Friday, August 8, 2014

FRESH ON FRIDAY: The Best Buck a Writer Can Spend

MANY THANKS TO everyone who downloaded my free ebook earlier this week. I'm looking forward to hearing what you thought of it. And now I'd like to recommend that you spend 99 cents to purchase another ebook.
   No; it's not one of mine. It is The Complete Works of Mark Twain.
   Samuel Langhorne Clemens, the man who wrote under the Mark Twain pen name, was easily one of the more extraordinary individuals of his time. In a period when most Americans never traveled more than 200 miles from the place where they were born, Clemens participated in the California gold rush, visited Hawaii, took part in a pilgrimage to the Holy Land by way of Europe, married a wealthy woman and had four children with her, spent many years in Europe, made a trip around the world, and built and lived in two fabulous mansions. 
   He also lived with great tragedy, losing virtually everyone he loved. He convinced his younger brother to join him in the riverboat trade, and the younger Clemens was killed when a boiler exploded. His wife and all of his children except one preceded him in death, and the one who survived him did not particularly care for him. 

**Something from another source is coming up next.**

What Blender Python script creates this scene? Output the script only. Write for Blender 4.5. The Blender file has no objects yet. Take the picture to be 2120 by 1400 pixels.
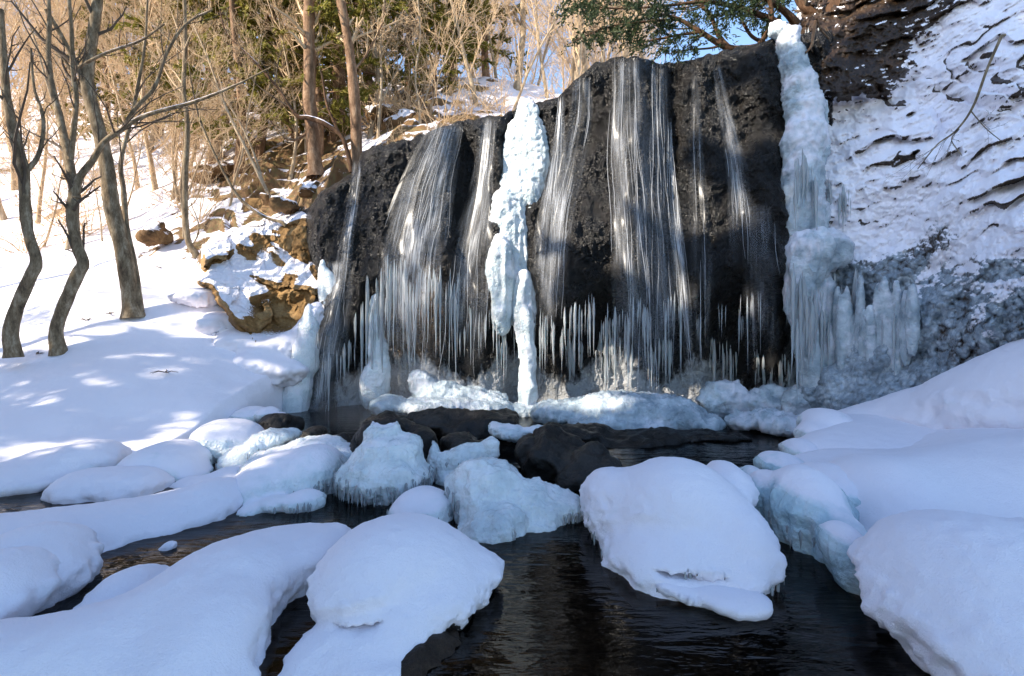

   But it is writing, and not his life, that makes him essential reading for aspiring novelists. In an era in which American novelists were expected to write like Englishmen, Twain wrote about American characters, using the American vernacular, from an American point of view. Kurt Vonnegut believed him to be the only saint of American writing, and William Dean Howells called him "the Lincoln of our literature." And whether you are reading this right now in America, or Australia, or Germany or Paraguay, there is a lesson here; readers love a fresh voice that shapes and echoes their perspective.
   So ... no plans for the weekend? Read Twain. Be transported. And be inspired.